The Social Sales Team – Knowledge accidents and all!

The Social Sales Team

A good sales team should rarely meet each other.  It should, instead, be out meeting customers.  It should be working out what your customers want and be maximizing the return for your organization.    The problem comes because sales teams have voracious appetites for ideas, comments, case studies, pricing, presentation, market intelligence and so forth.  They are generally very poor at following a process and providing forms to fill out and records to keep gets in the way of the sales process.  In addition to this, much of what a sales team relies on is experience amongst the members of the team.

The knowledge accidents that occur when they bump into each other in the corridor or at lunch are extremely valuable and efficient to exchange information and catch important snippets.  So how do you keep their appetites satisfied, but maximize their time in front of customers?

Make them Mobile

Give them the technology they need to keep in touch easily with the places they need to go to help them in their job.  This might be an iPad with a 3G card, or a Mi-Fi device or similar which lets them connect to the office and access your systems.
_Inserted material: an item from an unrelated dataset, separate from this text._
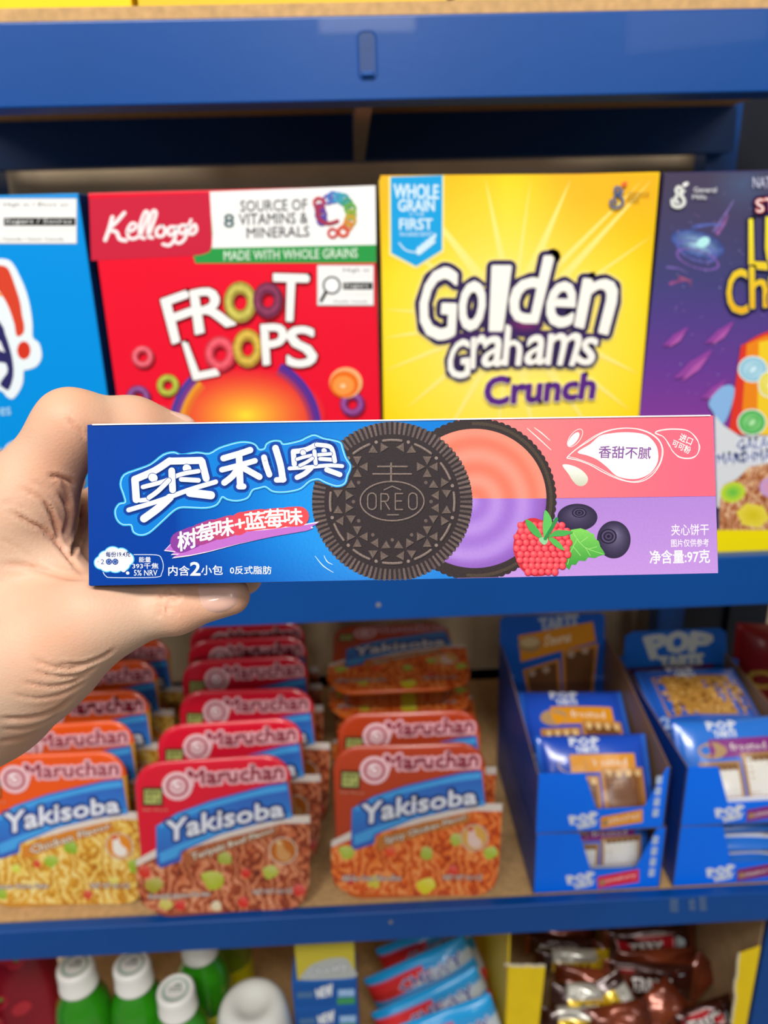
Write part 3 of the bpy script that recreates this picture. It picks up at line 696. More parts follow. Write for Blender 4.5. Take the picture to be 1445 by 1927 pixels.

Collaboration Hubs for Clients

In your social intranet, create communities focused on each of your major customers.  Use Wikis, Forums, Activities, Ideation Blogs and all the other tools you need to share everything you have about that customer which would help your sellers.  Consider organizing the material around opportunities (perhaps pulled from your CRM system) using tags.  That way you can easily find everything about a particular opportunity whilst keeping the structure fluid so that it’s easy to re-use information.  For more information on this, please see

Give them some Power Tools

Provide them a social network to interface with other sellers.   Teach them how to use the outside social tools .   Did you know the most productive sellers in IBM leverage social in their sales process?

One of the best techniques the Sales Team can deploy is to use an informal blog. This lets them express their thoughts, experiences and opinions about the work they’re doing with the customer account without the need for the structure of more formal meeting minutes.  It’s in the blog that the seeds of the knowledge accident tree are sown.  It’s where short narratives about what’s going on can be captured and stored for the benefit of the rest of the team.

Remember that by putting mobile technology, which is connected to your system in the hands of your sellers, they will be more inclined to participate.  If it’s made easy, and they are rewarded for doing so, they will do it.